**DATASET CONTENT:**
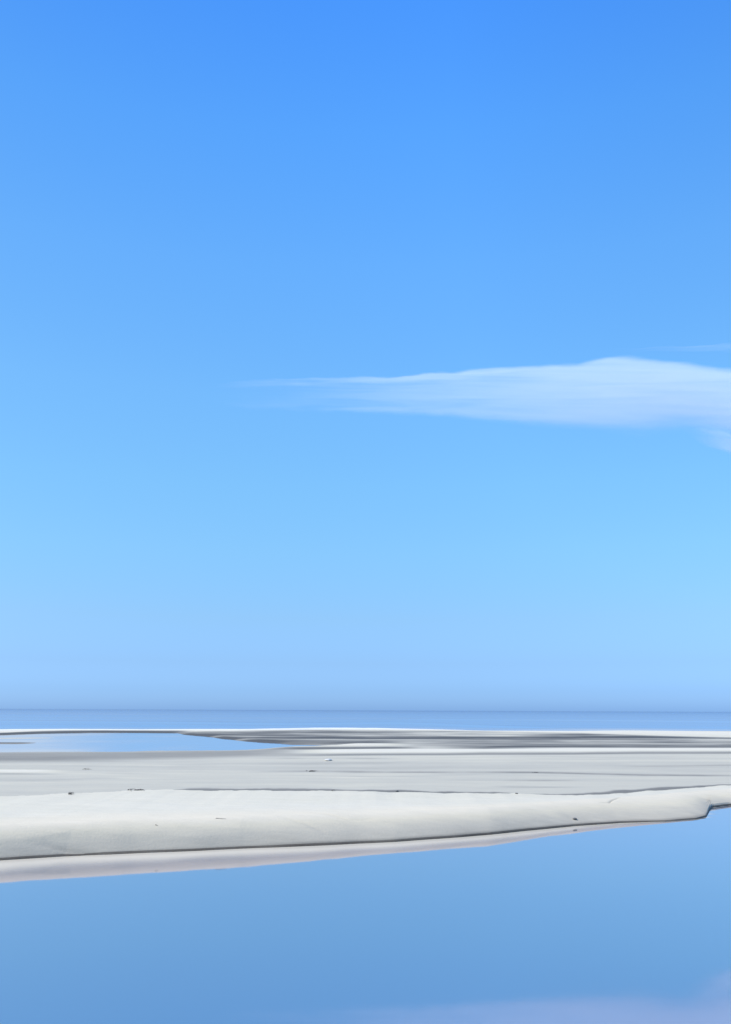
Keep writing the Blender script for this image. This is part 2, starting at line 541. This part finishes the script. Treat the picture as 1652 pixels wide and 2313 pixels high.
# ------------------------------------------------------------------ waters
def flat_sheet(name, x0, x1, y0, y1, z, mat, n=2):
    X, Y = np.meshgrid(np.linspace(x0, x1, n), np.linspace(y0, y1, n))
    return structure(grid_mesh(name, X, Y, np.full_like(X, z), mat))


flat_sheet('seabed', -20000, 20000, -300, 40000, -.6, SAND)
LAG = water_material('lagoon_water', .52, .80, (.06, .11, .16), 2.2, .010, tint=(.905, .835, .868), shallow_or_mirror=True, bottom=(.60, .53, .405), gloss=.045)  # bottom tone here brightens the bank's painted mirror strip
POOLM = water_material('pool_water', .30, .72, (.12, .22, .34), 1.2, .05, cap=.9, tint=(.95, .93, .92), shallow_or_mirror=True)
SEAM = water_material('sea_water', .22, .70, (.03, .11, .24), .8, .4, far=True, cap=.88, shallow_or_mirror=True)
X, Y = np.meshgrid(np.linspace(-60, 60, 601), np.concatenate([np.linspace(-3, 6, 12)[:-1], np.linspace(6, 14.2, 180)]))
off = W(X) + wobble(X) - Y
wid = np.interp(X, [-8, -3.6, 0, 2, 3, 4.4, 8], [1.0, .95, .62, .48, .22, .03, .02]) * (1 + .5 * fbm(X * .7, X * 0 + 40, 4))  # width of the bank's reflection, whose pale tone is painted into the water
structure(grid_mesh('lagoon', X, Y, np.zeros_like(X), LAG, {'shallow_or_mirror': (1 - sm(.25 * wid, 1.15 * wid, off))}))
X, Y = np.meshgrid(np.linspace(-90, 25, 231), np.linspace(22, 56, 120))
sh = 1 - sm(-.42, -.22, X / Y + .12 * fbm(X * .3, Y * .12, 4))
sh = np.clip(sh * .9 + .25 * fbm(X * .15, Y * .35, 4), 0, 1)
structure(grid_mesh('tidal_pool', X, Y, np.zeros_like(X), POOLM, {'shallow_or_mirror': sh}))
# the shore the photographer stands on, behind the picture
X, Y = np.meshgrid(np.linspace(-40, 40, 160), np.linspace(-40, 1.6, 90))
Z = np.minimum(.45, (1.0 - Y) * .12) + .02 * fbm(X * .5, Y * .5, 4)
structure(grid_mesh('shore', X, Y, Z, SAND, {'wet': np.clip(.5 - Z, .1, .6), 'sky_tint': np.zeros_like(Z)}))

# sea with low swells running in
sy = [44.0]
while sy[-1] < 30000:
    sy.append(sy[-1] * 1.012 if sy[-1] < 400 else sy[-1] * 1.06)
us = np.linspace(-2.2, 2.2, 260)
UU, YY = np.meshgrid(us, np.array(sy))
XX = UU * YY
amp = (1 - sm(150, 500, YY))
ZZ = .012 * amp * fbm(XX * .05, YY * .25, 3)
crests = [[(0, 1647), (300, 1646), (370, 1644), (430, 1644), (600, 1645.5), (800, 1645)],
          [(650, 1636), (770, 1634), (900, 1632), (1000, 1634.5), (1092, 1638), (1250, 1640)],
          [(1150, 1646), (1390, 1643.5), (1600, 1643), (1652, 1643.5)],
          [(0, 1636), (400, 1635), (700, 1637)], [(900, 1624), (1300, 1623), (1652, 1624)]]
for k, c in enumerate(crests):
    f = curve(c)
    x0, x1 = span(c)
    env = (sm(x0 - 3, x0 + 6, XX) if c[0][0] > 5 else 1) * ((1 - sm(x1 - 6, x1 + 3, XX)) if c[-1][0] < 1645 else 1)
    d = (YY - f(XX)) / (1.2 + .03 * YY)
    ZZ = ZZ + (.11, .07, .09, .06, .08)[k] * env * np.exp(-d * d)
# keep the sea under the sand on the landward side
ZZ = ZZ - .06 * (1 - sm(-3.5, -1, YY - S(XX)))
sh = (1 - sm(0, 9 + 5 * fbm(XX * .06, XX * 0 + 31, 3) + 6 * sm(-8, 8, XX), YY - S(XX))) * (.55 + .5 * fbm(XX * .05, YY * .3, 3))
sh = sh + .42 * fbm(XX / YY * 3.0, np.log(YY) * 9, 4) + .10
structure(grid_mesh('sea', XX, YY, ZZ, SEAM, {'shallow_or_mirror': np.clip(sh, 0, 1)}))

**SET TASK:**
Print out the lines exactly, skipping any picture.

**COMPLETE OUTPUT:**
Keep writing the Blender script for this image. This is part 2, starting at line 541. This part finishes the script. Treat the picture as 1652 pixels wide and 2313 pixels high.
# ------------------------------------------------------------------ waters
def flat_sheet(name, x0, x1, y0, y1, z, mat, n=2):
    X, Y = np.meshgrid(np.linspace(x0, x1, n), np.linspace(y0, y1, n))
    return structure(grid_mesh(name, X, Y, np.full_like(X, z), mat))


flat_sheet('seabed', -20000, 20000, -300, 40000, -.6, SAND)
LAG = water_material('lagoon_water', .52, .80, (.06, .11, .16), 2.2, .010, tint=(.905, .835, .868), shallow_or_mirror=True, bottom=(.60, .53, .405), gloss=.045)  # bottom tone here brightens the bank's painted mirror strip
POOLM = water_material('pool_water', .30, .72, (.12, .22, .34), 1.2, .05, cap=.9, tint=(.95, .93, .92), shallow_or_mirror=True)
SEAM = water_material('sea_water', .22, .70, (.03, .11, .24), .8, .4, far=True, cap=.88, shallow_or_mirror=True)
X, Y = np.meshgrid(np.linspace(-60, 60, 601), np.concatenate([np.linspace(-3, 6, 12)[:-1], np.linspace(6, 14.2, 180)]))
off = W(X) + wobble(X) - Y
wid = np.interp(X, [-8, -3.6, 0, 2, 3, 4.4, 8], [1.0, .95, .62, .48, .22, .03, .02]) * (1 + .5 * fbm(X * .7, X * 0 + 40, 4))  # width of the bank's reflection, whose pale tone is painted into the water
structure(grid_mesh('lagoon', X, Y, np.zeros_like(X), LAG, {'shallow_or_mirror': (1 - sm(.25 * wid, 1.15 * wid, off))}))
X, Y = np.meshgrid(np.linspace(-90, 25, 231), np.linspace(22, 56, 120))
sh = 1 - sm(-.42, -.22, X / Y + .12 * fbm(X * .3, Y * .12, 4))
sh = np.clip(sh * .9 + .25 * fbm(X * .15, Y * .35, 4), 0, 1)
structure(grid_mesh('tidal_pool', X, Y, np.zeros_like(X), POOLM, {'shallow_or_mirror': sh}))
# the shore the photographer stands on, behind the picture
X, Y = np.meshgrid(np.linspace(-40, 40, 160), np.linspace(-40, 1.6, 90))
Z = np.minimum(.45, (1.0 - Y) * .12) + .02 * fbm(X * .5, Y * .5, 4)
structure(grid_mesh('shore', X, Y, Z, SAND, {'wet': np.clip(.5 - Z, .1, .6), 'sky_tint': np.zeros_like(Z)}))

# sea with low swells running in
sy = [44.0]
while sy[-1] < 30000:
    sy.append(sy[-1] * 1.012 if sy[-1] < 400 else sy[-1] * 1.06)
us = np.linspace(-2.2, 2.2, 260)
UU, YY = np.meshgrid(us, np.array(sy))
XX = UU * YY
amp = (1 - sm(150, 500, YY))
ZZ = .012 * amp * fbm(XX * .05, YY * .25, 3)
crests = [[(0, 1647), (300, 1646), (370, 1644), (430, 1644), (600, 1645.5), (800, 1645)],
          [(650, 1636), (770, 1634), (900, 1632), (1000, 1634.5), (1092, 1638), (1250, 1640)],
          [(1150, 1646), (1390, 1643.5), (1600, 1643), (1652, 1643.5)],
          [(0, 1636), (400, 1635), (700, 1637)], [(900, 1624), (1300, 1623), (1652, 1624)]]
for k, c in enumerate(crests):
    f = curve(c)
    x0, x1 = span(c)
    env = (sm(x0 - 3, x0 + 6, XX) if c[0][0] > 5 else 1) * ((1 - sm(x1 - 6, x1 + 3, XX)) if c[-1][0] < 1645 else 1)
    d = (YY - f(XX)) / (1.2 + .03 * YY)
    ZZ = ZZ + (.11, .07, .09, .06, .08)[k] * env * np.exp(-d * d)
# keep the sea under the sand on the landward side
ZZ = ZZ - .06 * (1 - sm(-3.5, -1, YY - S(XX)))
sh = (1 - sm(0, 9 + 5 * fbm(XX * .06, XX * 0 + 31, 3) + 6 * sm(-8, 8, XX), YY - S(XX))) * (.55 + .5 * fbm(XX * .05, YY * .3, 3))
sh = sh + .42 * fbm(XX / YY * 3.0, np.log(YY) * 9, 4) + .10
structure(grid_mesh('sea', XX, YY, ZZ, SEAM, {'shallow_or_mirror': np.clip(sh, 0, 1)}))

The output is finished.